Zur dritten Frage: Die Forderung nach einer Aufhebung der Beitragsbemessungsgrenze ist keine Neue. Dies würde aber - wenn dies die Rentenkasse nachhaltig stärken sollte - bedeuten, dass man eine sogenannte Höchstrente beibehielte (diese liegt derzeit bei rund 2.200 Euro im Monat); andernfalls würden die ungleich höheren zu erwartenden Rentenanwartschaften das Rentensystem nicht nachhaltig entlasten. Allerdings würde dies möglicherweise verfassungsrechtliche Probleme mit sich bringen, da laut Äquivalenzprinzip dem eingezahlten Betrag auch eine entsprechende Leistung gegenüberstehen muss. Dies ist aber beispielsweise nicht der Fall, wenn monatlich höhere Beiträge gezahlt werden, als Anwartschaften generiert werden könnten. Genau dies wäre aber möglich, würde die Beitragsbemessungsgrenze aufgehoben.
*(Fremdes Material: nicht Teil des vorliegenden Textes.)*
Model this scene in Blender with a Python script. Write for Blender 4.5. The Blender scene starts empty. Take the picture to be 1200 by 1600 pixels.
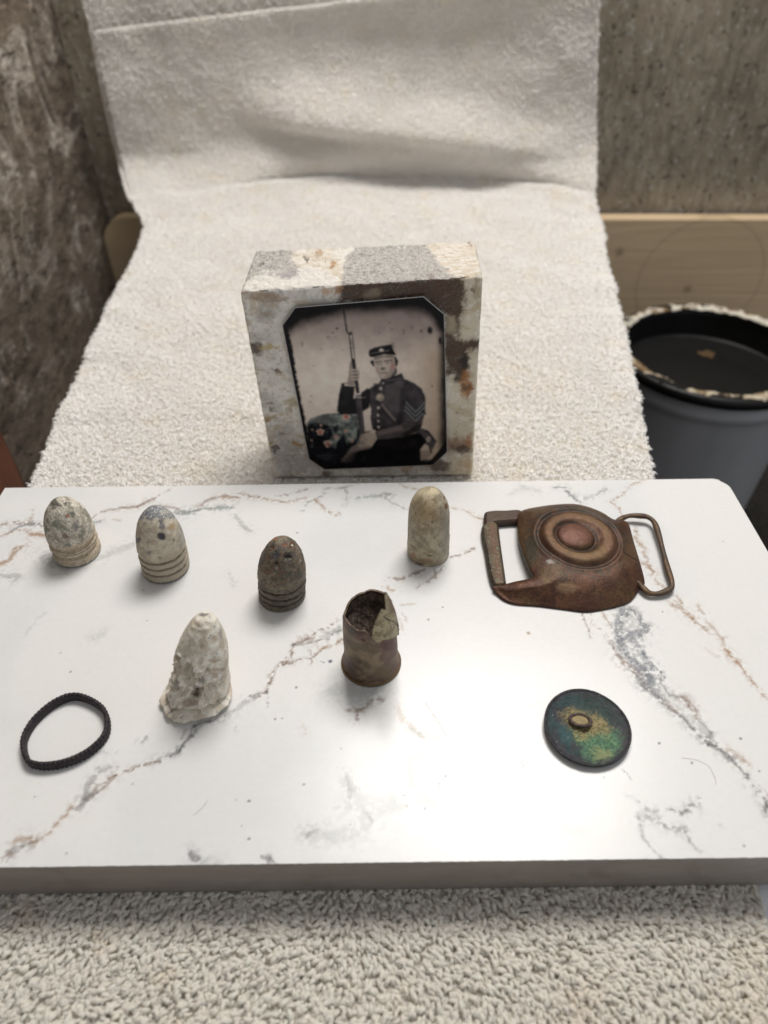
import bpy, math, random
import numpy as np
from math import radians, sin, cos, pi
C = bpy.context.scene
COL = C.collection
rng = np.random.default_rng(7)
MM = 0.001

# ------------------------------------------------------------------ camera
F_PX, PITCH, ROLL, CAM_H = 1110.0, radians(41.7), radians(0.75), 185.0
fw = np.array([0, cos(PITCH), -sin(PITCH)]); _r = np.array([1.0, 0, 0]); _u = np.array([0, sin(PITCH), cos(PITCH)])
RT = cos(ROLL) * _r - sin(ROLL) * _u
UP = sin(ROLL) * _r + cos(ROLL) * _u
CAM = np.array([0, 0, CAM_H])
cd = bpy.data.cameras.new('camera'); cam = bpy.data.objects.new('camera', cd); COL.objects.link(cam)
import mathutils
m4 = mathutils.Matrix(((RT[0], UP[0], -fw[0], 0), (RT[1], UP[1], -fw[1], 0), (RT[2], UP[2], -fw[2], CAM_H * MM), (0, 0, 0, 1)))
cam.matrix_world = m4
cd.sensor_fit = 'VERTICAL'; cd.sensor_height = 36.0; cd.lens = 36.0 * F_PX / 1600.0
cd.clip_start = 0.01; cd.clip_end = 50
cd.dof.use_dof = True; cd.dof.focus_distance = 0.238; cd.dof.aperture_fstop = cd.lens / 2.45
C.camera = cam

# ------------------------------------------------------------------ room light and lamp
w = bpy.data.worlds.new("World"); C.world = w; w.use_nodes = True
w.node_tree.nodes['Background'].inputs[0].default_value = (0.93, 0.96, 1.0, 1)
w.node_tree.nodes['Background'].inputs[1].default_value = 0.46

def area(name, loc, target, sx, sy, power, color):
    l = bpy.data.lights.new(name, 'AREA'); l.shape = 'RECTANGLE'; l.size = sx; l.size_y = sy; l.energy = power; l.color = color
    o = bpy.data.objects.new(name, l); COL.objects.link(o); o.location = loc
    d = mathutils.Vector(target) - mathutils.Vector(loc)
    o.rotation_euler = d.to_track_quat('-Z', 'Y').to_euler()
    return o
area('ceiling_lamp', (0.14, 0.56, 0.86), (0.02, 0.16, 0), 0.42, 0.32, 9.3, (1.0, 0.965, 0.925))

C.view_settings.view_transform = 'Standard'; C.view_settings.look = 'None'
C.view_settings.exposure = 0.0; C.view_settings.gamma = 1.0; C.view_settings.use_curve_mapping = False
C.render.engine = 'CYCLES'; C.cycles.max_bounces = 16; C.cycles.diffuse_bounces = 10; C.cycles.glossy_bounces = 4

# ------------------------------------------------------------------ picking points of the place
def ray(x, y):
    x = np.asarray(x, float); y = np.asarray(y, float)
    return fw + ((x - 600) / F_PX)[..., None] * RT - ((y - 800) / F_PX)[..., None] * UP
def at(x, y, z=0.0):                     # point of the level z (mm) seen at a photo position
    d = ray(x, y); return CAM + ((z - CAM_H) / d[..., 2])[..., None] * d
def aty(x, y, Y):                        # point of the upright plane at distance Y
    d = ray(x, y); return CAM + (np.asarray(Y, float) / d[..., 1])[..., None] * d
def proj(P):
    v = np.asarray(P, float) - CAM; k = v @ fw
    return 600 + F_PX * (v @ RT) / k, 800 - F_PX * (v @ UP) / k

# ------------------------------------------------------------------ numpy noise
def _h(ix, iy, iz, s):
    with np.errstate(over='ignore'):
        n = (ix.astype(np.int64) * 374761393 + iy.astype(np.int64) * 668265263 + iz.astype(np.int64) * 2147483647 + s * 1274126177) & 0xffffffff
        n = ((n ^ (n >> 13)) * 1274126177) & 0xffffffff
        n = ((n ^ (n >> 15)) * 2246822519) & 0xffffffff
        n = n ^ (n >> 16)
    return (n & 0xffffff) / float(0xffffff)
def vnoise(P, s=0):                      # value noise 0..1
    P = np.asarray(P, float); i = np.floor(P).astype(np.int64); f = P - i; f = f * f * f * (f * (f * 6 - 15) + 10)
    x, y, z = i[..., 0], i[..., 1], i[..., 2]; fx, fy, fz = f[..., 0], f[..., 1], f[..., 2]
    def l(a, b, t): return a + (b - a) * t
    return l(l(l(_h(x, y, z, s), _h(x + 1, y, z, s), fx), l(_h(x, y + 1, z, s), _h(x + 1, y + 1, z, s), fx), fy),
             l(l(_h(x, y, z + 1, s), _h(x + 1, y, z + 1, s), fx), l(_h(x, y + 1, z + 1, s), _h(x + 1, y + 1, z + 1, s), fx), fy), fz)
def fbm(P, sc=1.0, o=4, s=0, g=0.55):
    P = np.asarray(P, float) * sc; a = 1.0; t = 0; r = 0
    for k in range(o):
        r = r + a * vnoise(P, s + k * 17); t += a; a *= g; P = P * 2.03 + 11.7
    return r / t
def ridge(P, sc, o=4, s=0):
    P = np.asarray(P, float) * sc; a = 1.0; t = 0; r = 0
    for k in range(o):
        r = r + a * (1 - np.abs(2 * vnoise(P, s + k * 17) - 1)); t += a; a *= 0.55; P = P * 2.03 + 5.3
    return r / t
def sm(a, b, x):
    t = np.clip((x - a) / (b - a), 0, 1); return t * t * (3 - 2 * t)
def lin(*c):                             # 0..255 display colour to linear
    c = np.asarray(c, float) / 255.0
    return np.where(c <= 0.04045, c / 12.92, ((c + 0.055) / 1.055) ** 2.4)
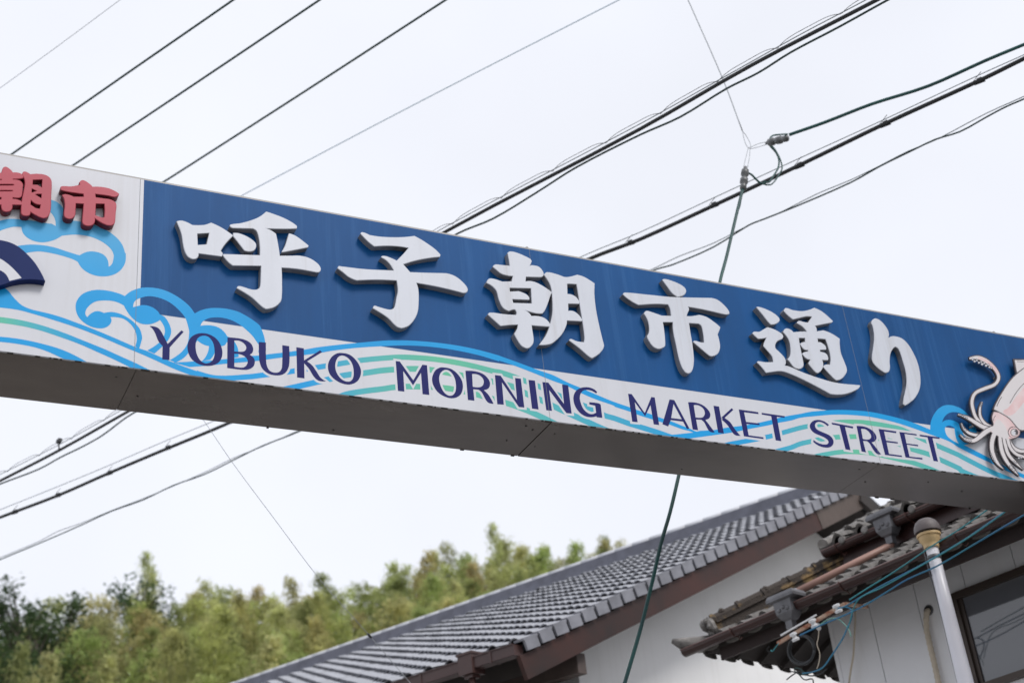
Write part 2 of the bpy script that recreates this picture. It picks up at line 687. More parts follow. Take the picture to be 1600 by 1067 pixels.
# blue field
BX0 = on_plane(222, 380, Vector((0, SY, 0)), NY).x
BZ = on_plane(900, 584.7, Vector((0, SY, 0)), NY).z
PR = []
BF = [Vector((BX0, BZ)), Vector((SX1, BZ)), Vector((SX1, SZ1 - 0.006)), Vector((BX0, SZ1 - 0.006))]
BLUE, GREEN, SUN_PALE = rgb(12, 150, 214), rgb(98, 184, 150), rgb(80, 164, 210)
_gx = [(0, .9), (60, .45), (130, 0), (480, 0), (560, .55), (620, .8), (700, 1), (800, .8), (900, .5), (1000, .25), (1080, 0), (1180, .1), (1250, .5), (1340, 1), (1440, .75), (1520, .45), (1600, .1)]
_gw = [(on_plane(p, 560 + p * 0.1, Vector((0, SY, 0)), NY).x, v) for p, v in _gx]


def lerp3(a, b, t):
    return tuple(x + (y - x) * t for x, y in zip(a, b))


def green_col(co):
    x = co.x
    if x <= _gw[0][0]:
        return lerp3(BLUE, GREEN, _gw[0][1])
    for (xa, va), (xb, vb) in zip(_gw[:-1], _gw[1:]):
        if xa <= x <= xb:
            return lerp3(BLUE, GREEN, va + (vb - va) * (x - xa) / (xb - xa))
    return BLUE


def blue_col(co):
    t = min(1, max(0, (co.z - 5.75) / 0.5))
    return lerp3(BLUE, SUN_PALE, t)  # paler towards the top: sun reflection painted into the print colour


def line(z, s, closed=False, n=5):
    return curve(pts(z, s), closed, n)


def multi(*zs):
    p = []
    for z, s in zs:
        p += pts(z, s)
    return curve(p, False, 4)


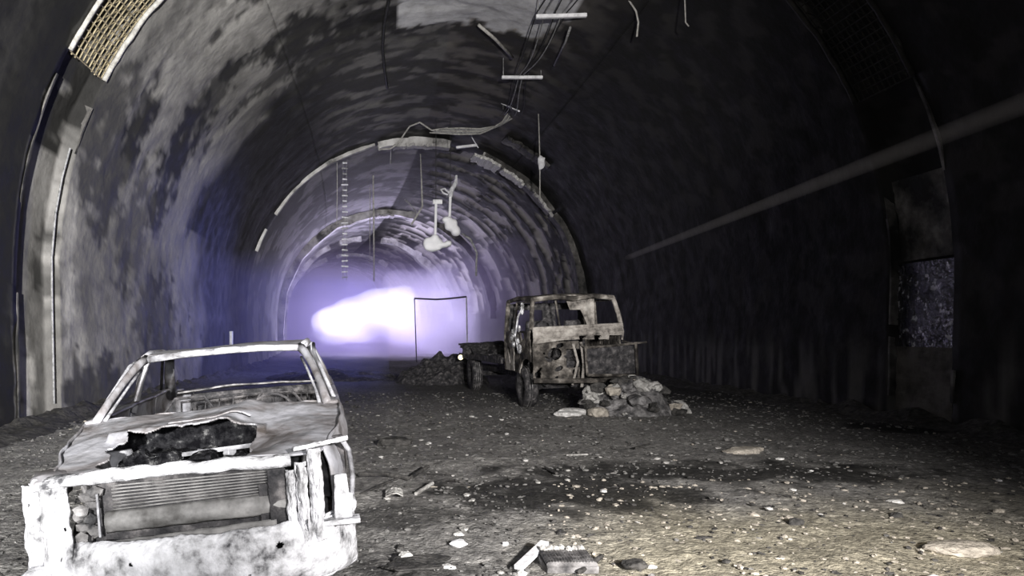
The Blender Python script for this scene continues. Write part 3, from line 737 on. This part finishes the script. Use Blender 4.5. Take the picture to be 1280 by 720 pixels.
bms = bmesh.new(); bmesh.ops.create_icosphere(bms, subdivisions=1, radius=.5); bv = [v.co.copy() for v in bms.verts]; bf = [tuple(v.index for v in f_.verts) for f_ in bms.faces]; bms.free()
def gravel(mb, x, y, z, s, rr):
    n = len(mb.v); a = rr.uniform(0, PI); ca, sa = math.cos(a), math.sin(a); sx, sy, sz = s*rr.uniform(.8, 1.7), s*rr.uniform(.6, 1), s*rr.uniform(.35, .7)
    for c in bv:
        k = rr.uniform(.8, 1.2); X, Y_ = c.x*sx*k, c.y*sy*k
        mb.v.append((x+X*ca-Y_*sa, y+X*sa+Y_*ca, z+c.z*sz*k))
    mb.f.extend(tuple(n+i for i in q) for q in bf)
for nm, m, cnt, seed in (('gravel', M_grav, 10000, 1), ('pale_gravel', M_stone, 350, 2), ('dark_gravel', M_dark, 5000, 3), ('tan_gravel', M_tan, 6000, 4)):
    g_ = MB(); rr = random.Random(seed)
    for i in range(cnt):
        Yq = 4.0*(4.8**rr.random()); x = rr.uniform(-5.5, 8.6)
        px = VX+x*F/Yq
        if px < -30 or px > 1310: continue
        tz = x-0.2*(Yq-4.5) > 1.0 and Yq < 7.8
        if (nm == 'tan_gravel') != tz and nm in ('tan_gravel', 'gravel') and rr.random() > .04: continue
        if nm == 'pale_gravel' and x > 3 and Yq > 7 and rr.random() > .3: continue
        gravel(g_, x, Yq, floor_z(x, Yq)+.002, (.010+.030*rr.random()**2)*(1+.06*Yq)*(1.0 if nm != 'pale_gravel' else .75), rr)
    o = g_.build(nm, m); tag(o, {'gravel': 'grey crushed gravel strewn over the whole road', 'pale_gravel': 'bright pale chips strewn over the road', 'dark_gravel': 'black charred crumbs strewn over the road', 'tan_gravel': 'tan crushed gravel on the right foreground'}[nm], 'gravel', None, 'stuff')

# foreground: pale plank, corrugated block, sticks
pA = P(648, 708, 4.75); pB = P(681, 676, 5.15)
pl = MB(); mid = (pA+pB)/2; dv = pB-pA
pl.box((mid.x, mid.y, .05), (.060, dv.length, .030), (0.10, 0, math.atan2(-(dv.x), dv.y)))
single(pl, 'plank', M_white, 'short white plank lying slanted in the centre foreground', 'plank')
blk = MB(); bx0 = P(709, 700, 4.85)
def corr(u, t): return (bx0.x-.155+.31*u, 4.72+.24*t, .055+.010*math.cos(u*2*PI*16)*(1-.4*t)+.012*t)
blk.grid(corr, 160, 8).build
CB = empty('corrugated_block', (bx0.x, 4.84, 0)); tag(CB, 'grey corrugated block of melted scrap right of the white plank', 'scrap')
def rel(mb, c=CB): 
    mb.v = [(a-c.location.x, b-c.location.y, d-c.location.z) for a, b, d in mb.v]; return mb
rel(blk).build('corrugated_sheet', M_charmid, CB, False, .02)
rel(MB().box((bx0.x, 4.86, .022), (.33, .30, .045), (0, 0, .02), jit=.003)).build('block_base', M_charmid, CB)
tops = MB()
for i in range(7): tops.rock((bx0.x-.13+.042*i, 4.98+random.uniform(-.02, .02), .075), (.05, .05, .06), 2, .5, 300+i)
rel(tops).build('melted_lumps', M_stone, CB)
def stick(name, pts, r, m, label, cat='stick'):
    return single(MB().tube(pts, r, 6), name, m, label, cat)
def G(px, py, h=.03):                    # ground point under that pixel
    Y = F*(EYE-h)/(py-VY); return P(px, py, Y)
stick('burnt_rod', [G(450, 618), G(485, 603), G(500, 597)], .012, M_dark, 'thin black rod lying beside the car fender', 'rod')
stick('burnt_rod', [G(448, 593), G(480, 592, .05), G(512, 598)], .022, M_dark, 'thick black charred pipe just right of the car, nearest its door', 'pipe')
stick('burnt_rod', [G(515, 596), G(535, 583, .06)], .020, M_dark, 'short black stub crossing the end of the charred pipe', 'pipe')
stick('plank', [G(520, 617), G(541, 604, .05)], .018, M_stone, 'narrow grey splinter of wood pointing up the road', 'splinter')
stick('burnt_rod', [G(545, 603), G(560, 599), G(576, 602)], .014, M_dark, 'black crooked twig beyond the grey splinter', 'twig')
stick('burnt_rod', [G(682, 585), G(696, 592)], .016, M_dark, 'short black stick alone in the middle of the road', 'stick')
stick('burnt_rod', [G(795, 560), G(812, 555)], .014, M_dark, 'thin black stick on the road in front of the rubble heap', 'stick')
stick('burnt_rod', [G(725, 715), G(752, 695)], .016, M_dark, 'black stick against the right side of the corrugated block', 'stick')
stick('metal_rod', [G(708, 569), G(735, 568)], .010, M_stone, 'thin pale strip lying flat in mid road', 'strip')
single(MB().grid(lambda u, t: (G(482+22*u, 622).x, G(482, 622).y+.25*t, .04+.03*math.sin(3*u)+.02*fr((u*3, t*3, 1), 1, 3)), 10, 8), 'sheet_scrap', M_stone, 'bent grey sheet scrap right of the car fender', 'scrap', solid=.01)
single(MB().rock((.22, 4.80, .02), (.42, .30, .07), 4, .9, 3, .4), 'sheet_scrap', M_dark, 'crumpled black scrap beside the car bumper at bottom', 'scrap')

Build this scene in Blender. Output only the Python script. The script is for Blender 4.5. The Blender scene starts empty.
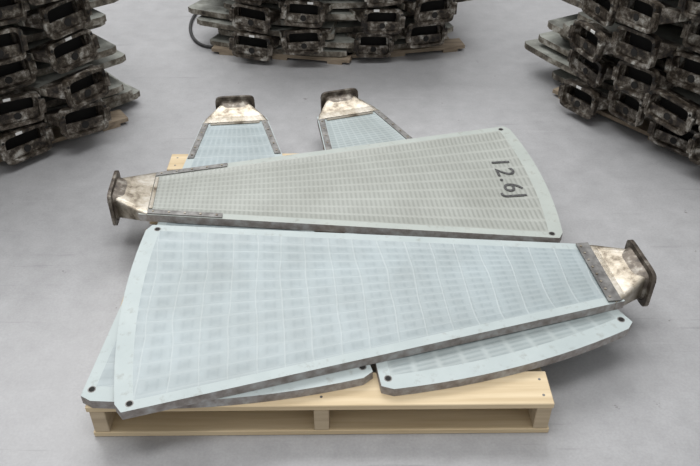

Zu Ihrer vierten Frage: Diese kann ich durchaus bejahen. Nicht zuletzt hat sich unser System der Sozialen Marktwirtschaft während der Finanz- und Wirtschaftskrise bewährt und wurde international als das "German Wonder" tituliert. Allerdings betrachte ich persönlich die Mitgliederentwicklungen der Gewerkschaften mit Sorge und wünschte mir an dieser Stelle persönlich schon ein höheres Engagement der Arbeitnehmer. Nicht zuletzt könnten wir uns aber auch viele Diskussionen um sittenwidrige Löhne ersparen. Studien zeigen, dass Interessen der Arbeitnehmer zunehmend individualisiert sind und mit neuartigen Beschäftigungsstrukturen einhergehen, die den klassischen gewerkschaftlichen Mitgliederstrukturen nicht entsprechen. Diese Entwicklungen spiegeln sich in sinkenden gewerkschaftlichen Organisationsgraden wider - bis hin zu quasi gewerkschaftsfreien Branchen. Dies finde ich sehr bedauerlich. Deshalb habe ich bereits mehrfach für einen nachgelagerten Mindestlohn geworben und zwar dort, wo es den Tarifpartnern nicht gelingt faire Löhne für die Arbeitnehmer auszuhandeln.